The Atlantic in palaeoclimatology was the warmest and moistest Blytt-Sernander period, pollen zone and chronozone of Holocene northern Europe. The climate was generally warmer than today. It was preceded by the Boreal, with a climate similar to today’s, and was followed by the Subboreal, a transition to the modern. Because it was the warmest period of the Holocene, the Atlantic is often referenced more directly as the Holocene climatic optimum, or just climatic optimum.

The Atlantic is equivalent to Pollen Zone VII. Sometimes a Pre-atlantic or early Atlantic is distinguished, on the basis of an early dividing cold snap. Other scientists place the Atlantic entirely after the cold snap, assigning the latter to the Boreal. The period is still in the process of definition.

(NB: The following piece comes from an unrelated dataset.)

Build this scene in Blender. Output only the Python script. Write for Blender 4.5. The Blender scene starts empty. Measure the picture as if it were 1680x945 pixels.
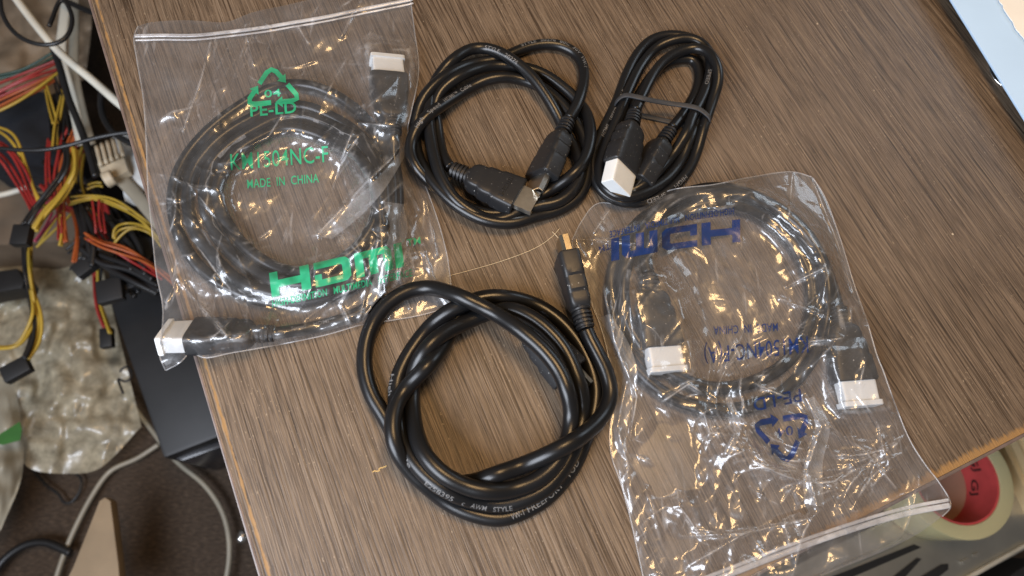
import bpy, bmesh, math, random
import numpy as np
from mathutils import Vector, Matrix

random.seed(7)
rng = np.random.RandomState(11)
S = bpy.context.scene
COL = S.collection
MM = 0.001

# ------------------------------------------------------------------ camera
FPX, CX, CY = 1120.0, 840.0, 472.5
Dm = 0.34
Nd = np.array([-0.178, 0.984, 2.646])
U = np.array([-Nd[0], Nd[1], Nd[2]]); U /= np.linalg.norm(U)      # world up in camera axes
Xc = np.array([1.0, 0, 0]) - U[0] * U; Xc /= np.linalg.norm(Xc)
Yc = np.cross(U, Xc)
R = np.array([Xc, Yc, U])                                          # camera axes -> world
CAM = -Dm * (R @ np.array([0, 0, -1.0]))
cam_d = bpy.data.cameras.new('camera')
cam = bpy.data.objects.new('camera', cam_d); COL.objects.link(cam)
M4 = Matrix.Identity(4)
for i in range(3):
    for j in range(3):
        M4[i][j] = R[i][j]
    M4[i][3] = CAM[i]
cam.matrix_world = M4
cam_d.sensor_width = 36.0
cam_d.lens = 36.0 * FPX / 1680.0
cam_d.clip_start = 0.01; cam_d.clip_end = 20
cam_d.dof.use_dof = True
cam_d.dof.focus_distance = 0.352
cam_d.dof.aperture_fstop = 8.5
S.camera = cam

def at(px, py, z=0.0):
    """pixel of the 1680x945 photograph -> world point at height z (metres)"""
    px = np.asarray(px, float); py = np.asarray(py, float); z = np.asarray(z, float)
    d = np.stack([(px - CX) / FPX, -(py - CY) / FPX, -np.ones_like(px)], -1) @ R.T
    t = (z - CAM[2]) / d[..., 2]
    return CAM + d * t[..., None]

# ------------------------------------------------------------------ world and lamps
W = bpy.data.worlds.new('World'); S.world = W; W.use_nodes = True
bg = W.node_tree.nodes['Background']
bg.inputs[0].default_value = (1.0, 0.96, 0.91, 1); bg.inputs[1].default_value = 0.11

def area(name, loc, target, sx, sy, power, color, spread=180):
    l = bpy.data.lights.new(name, 'AREA'); l.shape = 'RECTANGLE'; l.size = sx; l.size_y = sy
    l.energy = power; l.color = color; l.spread = math.radians(spread)
    o = bpy.data.objects.new(name, l); COL.objects.link(o)
    o.location = loc
    o.rotation_euler = (Vector(target) - Vector(loc)).to_track_quat('-Z', 'Y').to_euler()
    return o
_p = at(860, 640) - CAM * [1, 1, 0]
_l = CAM * [1, 1, 0] + _p * [1, 1, 0] * (CAM[2] + 0.78) / CAM[2]
area('ceiling_lamp', (_l[0], _l[1], 0.78), (0.04, 0.0, 0), 0.25, 0.25, 4.8, (1.0, 0.63, 0.29))
area('window_light', (-0.44, -0.40, 0.44), (-0.02, 0.0, 0), 0.56, 0.42, 11.6, (0.83, 0.89, 1.0))
area('far_window_light', (0.70, 0.55, 0.42), (0.15, 0.1, 0), 0.4, 0.3, 1.6, (0.74, 0.87, 1.0))

S.render.engine = 'CYCLES'
S.view_settings.view_transform = 'Standard'
S.view_settings.look = 'None'
S.view_settings.exposure = 0.0
S.view_settings.gamma = 1.0
S.cycles.max_bounces = 10
S.cycles.transparent_max_bounces = 32
S.cycles.sample_clamp_indirect = 4.0
S.cycles.use_denoising = True

# ------------------------------------------------------------------ material helpers
def new_mat(name):
    m = bpy.data.materials.new(name); m.use_nodes = True
    nt = m.node_tree
    return m, nt, nt.nodes['Principled BSDF'], nt.nodes['Material Output']

def N(nt, typ, **kw):
    n = nt.nodes.new(typ)
    for k, v in kw.items():
        setattr(n, k, v)
    return n

def ramp(nt, fac, stops):
    r = N(nt, 'ShaderNodeValToRGB')
    el = r.color_ramp.elements
    el[0].position, el[0].color = stops[0][0], stops[0][1]
    el[1].position, el[1].color = stops[-1][0], stops[-1][1]
    for p, c in stops[1:-1]:
        e = el.new(p); e.color = c
    nt.links.new(fac, r.inputs[0])
    return r

def c4(r, g, b): return (r, g, b, 1)

def math_n(nt, op, a, b=None, c=None):
    n = N(nt, 'ShaderNodeMath', operation=op)
    for i, v in enumerate((a, b, c)):
        if v is None: continue
        if isinstance(v, (int, float)): n.inputs[i].default_value = v
        else: nt.links.new(v, n.inputs[i])
    return n.outputs[0]

def plain(name, col, rough=0.5, metal=0.0, var=0.12, scale=60, bump=0.0, bscale=400, spec=0.5):
    m, nt, b, o = new_mat(name)
    tc = N(nt, 'ShaderNodeTexCoord'); nz = N(nt, 'ShaderNodeTexNoise')
    nz.inputs['Scale'].default_value = scale; nz.inputs['Detail'].default_value = 5
    nt.links.new(tc.outputs['Object'], nz.inputs['Vector'])
    lo = tuple(max(0, c * (1 - var)) for c in col) + (1,)
    hi = tuple(min(1, c * (1 + var)) for c in col) + (1,)
    r = ramp(nt, nz.outputs[0], [(0.3, lo), (0.7, hi)])
    nt.links.new(r.outputs[0], b.inputs['Base Color'])
    b.inputs['Roughness'].default_value = rough; b.inputs['Metallic'].default_value = metal
    b.inputs['Specular IOR Level'].default_value = spec
    if bump:
        n2 = N(nt, 'ShaderNodeTexNoise'); n2.inputs['Scale'].default_value = bscale
        nt.links.new(tc.outputs['Object'], n2.inputs['Vector'])
        bp = N(nt, 'ShaderNodeBump'); bp.inputs['Strength'].default_value = bump; bp.inputs['Distance'].default_value = 0.0005
        nt.links.new(n2.outputs[0], bp.inputs['Height']); nt.links.new(bp.outputs[0], b.inputs['Normal'])
    return m

def dusty_black(name, base, rough, dust_scale=900, dust_at=0.74, dust_col=(0.35, 0.34, 0.32), bmp=0.12):
    m, nt, b, o = new_mat(name)
    tc = N(nt, 'ShaderNodeTexCoord')
    nz = N(nt, 'ShaderNodeTexNoise'); nz.inputs['Scale'].default_value = dust_scale; nz.inputs['Detail'].default_value = 1
    nt.links.new(tc.outputs['Object'], nz.inputs['Vector'])
    r = ramp(nt, nz.outputs[0], [(dust_at, base + (1,)), (dust_at + 0.05, dust_col + (1,))])
    nt.links.new(r.outputs[0], b.inputs['Base Color']); b.inputs['Specular IOR Level'].default_value = 0.40
    n2 = N(nt, 'ShaderNodeTexNoise'); n2.inputs['Scale'].default_value = 55; n2.inputs['Detail'].default_value = 4
    nt.links.new(tc.outputs['Object'], n2.inputs['Vector'])
    mr = N(nt, 'ShaderNodeMapRange'); mr.inputs[3].default_value = rough - 0.07; mr.inputs[4].default_value = rough + 0.09
    nt.links.new(n2.outputs[0], mr.inputs[0]); nt.links.new(mr.outputs[0], b.inputs['Roughness'])
    n3 = N(nt, 'ShaderNodeTexNoise'); n3.inputs['Scale'].default_value = 260
    nt.links.new(tc.outputs['Object'], n3.inputs['Vector'])
    bp = N(nt, 'ShaderNodeBump'); bp.inputs['Strength'].default_value = bmp; bp.inputs['Distance'].default_value = 0.0006
    nt.links.new(n3.outputs[0], bp.inputs['Height']); nt.links.new(bp.outputs[0], b.inputs['Normal'])
    return m

def film_mat(name, haze=0.045, refl=0.10, rough=0.13, tint=(0.93, 0.93, 0.94), bump=0.10, soft=0.48, dcol=(0.85, 0.85, 0.86)):
    m, nt, b, o = new_mat(name)
    nt.nodes.remove(b)
    tr = N(nt, 'ShaderNodeBsdfTransparent'); tr.inputs[0].default_value = tint + (1,)
    gl = N(nt, 'ShaderNodeBsdfGlossy'); gl.inputs['Roughness'].default_value = rough
    df = N(nt, 'ShaderNodeBsdfDiffuse'); df.inputs[0].default_value = dcol + (1,)
    tl = N(nt, 'ShaderNodeBsdfTranslucent'); tl.inputs[0].default_value = dcol + (1,)
    mix_d = N(nt, 'ShaderNodeMixShader'); mix_d.inputs[0].default_value = 0.35
    nt.links.new(df.outputs[0], mix_d.inputs[1]); nt.links.new(tl.outputs[0], mix_d.inputs[2])
    tc = N(nt, 'ShaderNodeTexCoord')
    nz = N(nt, 'ShaderNodeTexNoise'); nz.inputs['Scale'].default_value = 70; nz.inputs['Detail'].default_value = 6; nz.inputs['Roughness'].default_value = 0.65
    nt.links.new(tc.outputs['Object'], nz.inputs['Vector'])
    hz = N(nt, 'ShaderNodeMapRange'); hz.inputs[1].default_value = 0.3; hz.inputs[2].default_value = 0.75
    hz.inputs[3].default_value = haze * 0.5; hz.inputs[4].default_value = haze * 1.7
    nt.links.new(nz.outputs[0], hz.inputs[0])
    # thin scuffs
    n2 = N(nt, 'ShaderNodeTexNoise'); n2.inputs['Scale'].default_value = 240; n2.inputs['Detail'].default_value = 3
    mp = N(nt, 'ShaderNodeMapping'); mp.inputs['Scale'].default_value = (1, 0.12, 1); mp.inputs['Rotation'].default_value = (0, 0, 0.7)
    nt.links.new(tc.outputs['Object'], mp.inputs[0]); nt.links.new(mp.outputs[0], n2.inputs['Vector'])
    sc = N(nt, 'ShaderNodeMapRange'); sc.inputs[1].default_value = 0.66; sc.inputs[2].default_value = 0.74; sc.inputs[4].default_value = 0.16
    nt.links.new(n2.outputs[0], sc.inputs[0])
    # folds whitened by stress and by painted-in glints: strength stored per vertex from how sharply the film bends
    at_ = N(nt, 'ShaderNodeAttribute'); at_.attribute_name = 'crease'
    hsum = math_n(nt, 'ADD', math_n(nt, 'ADD', hz.outputs[0], sc.outputs[0]), math_n(nt, 'MULTIPLY', at_.outputs['Fac'], 0.34))
    m1 = N(nt, 'ShaderNodeMixShader'); nt.links.new(hsum, m1.inputs[0])
    nt.links.new(tr.outputs[0], m1.inputs[1]); nt.links.new(mix_d.outputs[0], m1.inputs[2])
    # Schlick reflectance, the same from both sides of the film
    lw = N(nt, 'ShaderNodeLayerWeight'); lw.inputs[0].default_value = 0.5
    p5 = math_n(nt, 'POWER', lw.outputs['Facing'], 4.0)
    F = math_n(nt, 'MULTIPLY_ADD', p5, 0.8, refl)
    m2 = N(nt, 'ShaderNodeMixShader'); nt.links.new(F, m2.inputs[0])
    g2 = N(nt, 'ShaderNodeBsdfGlossy'); g2.inputs['Roughness'].default_value = min(0.6, rough * 2.6)
    gm = N(nt, 'ShaderNodeMixShader'); gm.inputs[0].default_value = soft
    nt.links.new(gl.outputs[0], gm.inputs[1]); nt.links.new(g2.outputs[0], gm.inputs[2])
    nt.links.new(m1.outputs[0], m2.inputs[1]); nt.links.new(gm.outputs[0], m2.inputs[2])
    if bump:
        n3 = N(nt, 'ShaderNodeTexNoise'); n3.inputs['Scale'].default_value = 210; n3.inputs['Detail'].default_value = 3
        nt.links.new(tc.outputs['Object'], n3.inputs['Vector'])
        vo = N(nt, 'ShaderNodeTexVoronoi'); vo.inputs['Scale'].default_value = 120; vo.feature = 'DISTANCE_TO_EDGE'
        nt.links.new(tc.outputs['Object'], vo.inputs['Vector'])
        bp = N(nt, 'ShaderNodeBump'); bp.inputs['Strength'].default_value = bump; bp.inputs['Distance'].default_value = 0.0012
        hh = math_n(nt, 'MULTIPLY_ADD', vo.outputs['Distance'], 0.35, n3.outputs[0])
        nt.links.new(hh, bp.inputs['Height'])
        nt.links.new(bp.outputs[0], gl.inputs['Normal'])
    nt.links.new(m2.outputs[0], o.inputs[0])
    return m

def ink_mat(name, col):
    m, nt, b, o = new_mat(name)
    b.inputs['Base Color'].default_value = col + (1,); b.inputs['Roughness'].default_value = 0.28
    tr = N(nt, 'ShaderNodeBsdfTransparent')
    tc = N(nt, 'ShaderNodeTexCoord'); nz = N(nt, 'ShaderNodeTexNoise'); nz.inputs['Scale'].default_value = 160; nz.inputs['Detail'].default_value = 5
    nt.links.new(tc.outputs['Object'], nz.inputs['Vector'])
    mr = N(nt, 'ShaderNodeMapRange'); mr.inputs[1].default_value = 0.3; mr.inputs[2].default_value = 0.6; mr.inputs[3].default_value = 0.66; mr.inputs[4].default_value = 0.92
    nt.links.new(nz.outputs[0], mr.inputs[0])
    mx = N(nt, 'ShaderNodeMixShader'); nt.links.new(mr.outputs[0], mx.inputs[0])
    nt.links.new(tr.outputs[0], mx.inputs[1]); nt.links.new(b.outputs[0], mx.inputs[2])
    nt.links.new(mx.outputs[0], o.inputs[0])
    return m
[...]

It is a question of definition and the criteria: Beginning with the temperatures, as derivable from Greenland ice core data, it is possible to define an 'Early' or 'Pre-Atlantic' period at around 8040 BC, where the 18O isotope line remains above 33 ppm in the combined curve after Rasmussen et al. (2006), which then would end at the well-known 6.2 ka BC (8.2 ka calBP)-cold-event.

Or one single Atlantic period is defined, starting at that just mentioned cold-event.

After a lake-level criterion, Kul’kova and others define the Atlantic as running from 8000 to 5000 (cal?) BP. Early Atlantic, or AT1, was a time of high lake levels, 8000–7000 BP; in Middle Atlantic, AT2, lakes were at a lower level, 7000–6500 BP; and in Late Atlantic I, 6500–6000 BP, and II, 6000–5700 BP, levels were on the rise. Each period has its distinctive ratios of species.

According to the ice-core criterion it is extremely difficult to find a clear boundary, because the measurements still differ too much and alignments are still under construction. Many find a decline of temperature significant enough after 4800 BC. Another criterion comes from bio-stratigraphy: the elm-decline. However, this appears in different regions between 4300 and 3100 BC.